Today in class, you mentioned two schools of thoughts (cognitive and behaviourist psychology) in psychology which I found particularly interesting. As I am applying for psychology in universities, I am trying to expand my knowledge and interest in psychology. Could you recommend me some resources (books, publications, videos) you find interesting in psychology?
Thanks for the question…Here is a great article from Prof George Miller at Princeton (follow the link)
Psychology could not participate in the cognitive revolution until it had freed itself from behaviorism, thus restoring cognition to scientific respectability.
I will leave you to read the whole article but a brief overview and a personal perspective from me might help. There is a story I have used in the past (which may be apocryphal) of Computer Scientists meeting Psychologists at a conference and posing the question, “…how does the human brain process information?” The computer scientists wanted the question asked so that they could redesign computer architecture to be more efficient (e.g. RAM, ROM, Hard drive etc). The question stumped the Psychologists! So they did what any experts would do and turned to the computer scientists and asked…”…how do computers process information?” After hearing about short term memory, processing units etc, the Psychologist realised they have just been given a model they could use to explain how the brain works…the “Infopro” model was born.

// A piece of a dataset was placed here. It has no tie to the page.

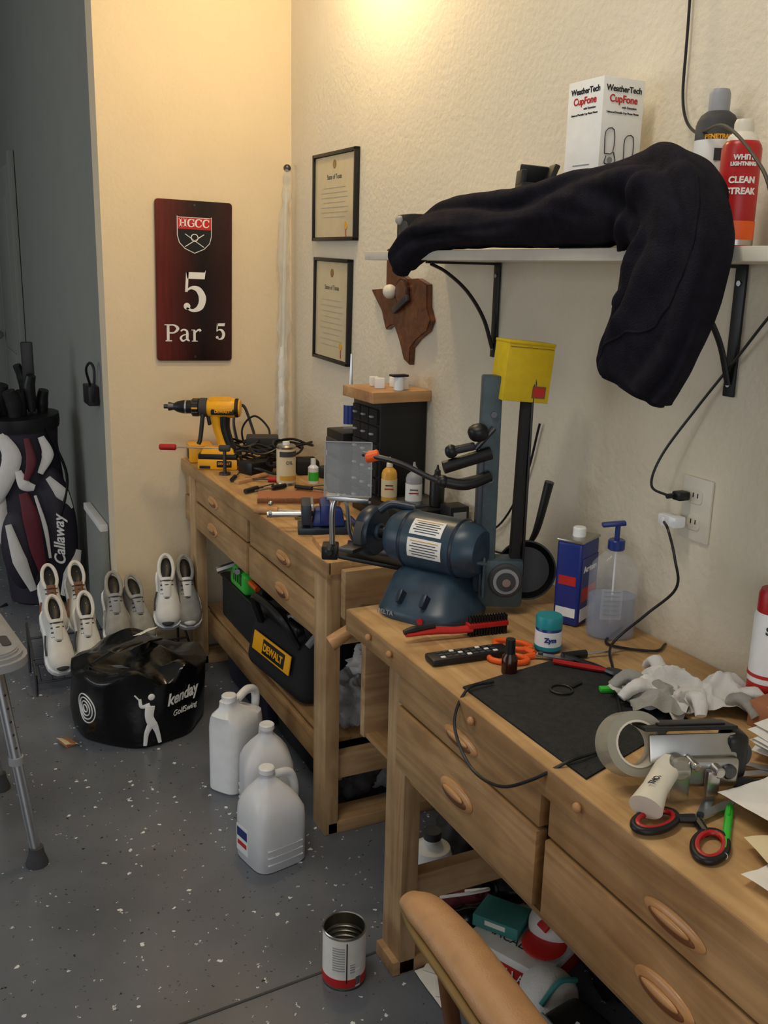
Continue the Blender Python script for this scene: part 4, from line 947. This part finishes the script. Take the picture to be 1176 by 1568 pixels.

The most important part of the quote above is “…restoring cognition to scientific respectability.” Cognition (the internal workings of the mind) had taken an unscientific route under the influence of Freud and the Psychoanalysts. Freud’s theory that dreams were the ‘royal road to the unconscious’ was littered with pseudo-scientific methodologies. Behaviourism, under the influence of logical positivism, had restored scientific rigour to the discipline of Psychology but had refused to consider any internal/unobservable processes. With the model of computer processing we now had a framework to investigate and understand internal processes.